When she won the district’s Senior of the Month honor, her mother bragged to relatives and coworkers. Thousands of miles away, her father “was really excited. He was just so proud. But it was weird for him, difficult to understand because I’m very far away.”
Sobolevska, who now goes by Kate, longs to be reunited with her father, the rest of her family, and the friends she left behind, but living and learning in the U.S. have changed her, she said.
Here, “I think people here are not as stressed,” Sobolevska said. “They’re just more easygoing. It’s really warming to see how people can listen to music outside or talk loudly outside, or just say hi to everyone. In Ukraine, we don’t really have that. It’s nice to see how people are really friendly here.”
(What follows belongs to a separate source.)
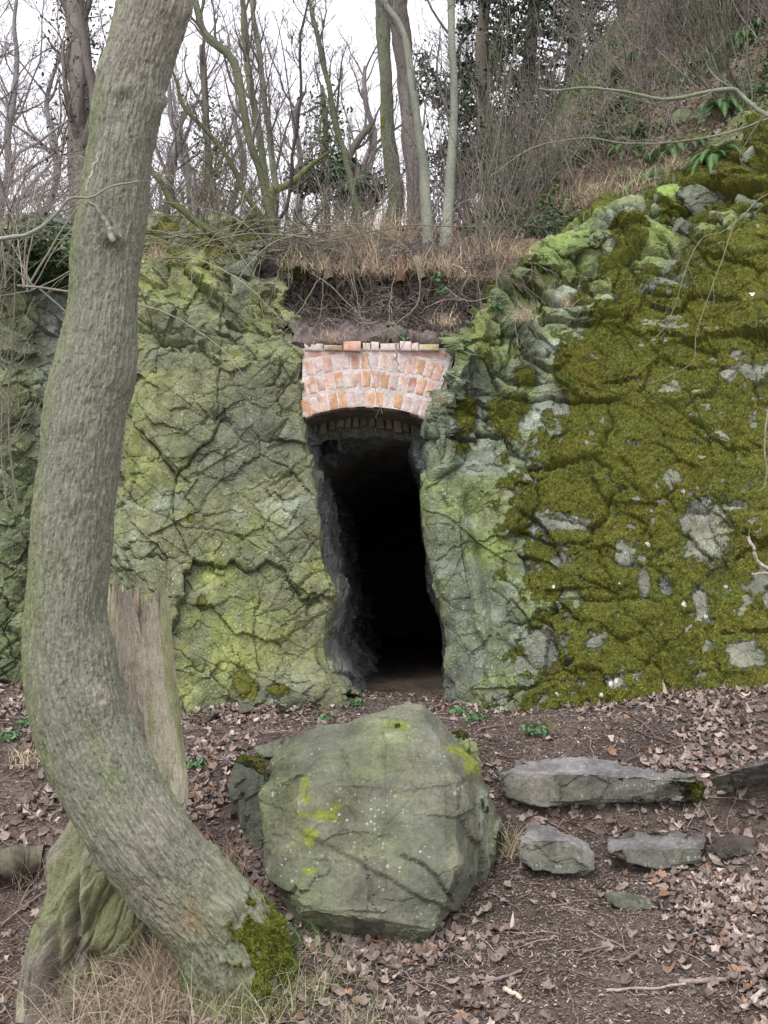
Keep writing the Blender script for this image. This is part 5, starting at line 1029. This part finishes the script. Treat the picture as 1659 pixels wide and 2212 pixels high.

Her father “doesn’t want us to go back” home now, she said. “It’s not safe; it’s really stressful.”
Looking ahead to her future, “I would like to visit” Ukraine, Sobolevska said. “I’m not sure if I would want to live there. When I grow up, I would love to travel a lot — I don’t want to stay in place.”
Sobolevska’s rise is remarkable, but that’s who she is, Marchio said.
“She’s just trying to make her father proud, to make her father’s sacrifice worth it,” Marchio said. “She’s putting a lot on her plate to make everyone happy and proud of her, and I couldn’t respect that more.”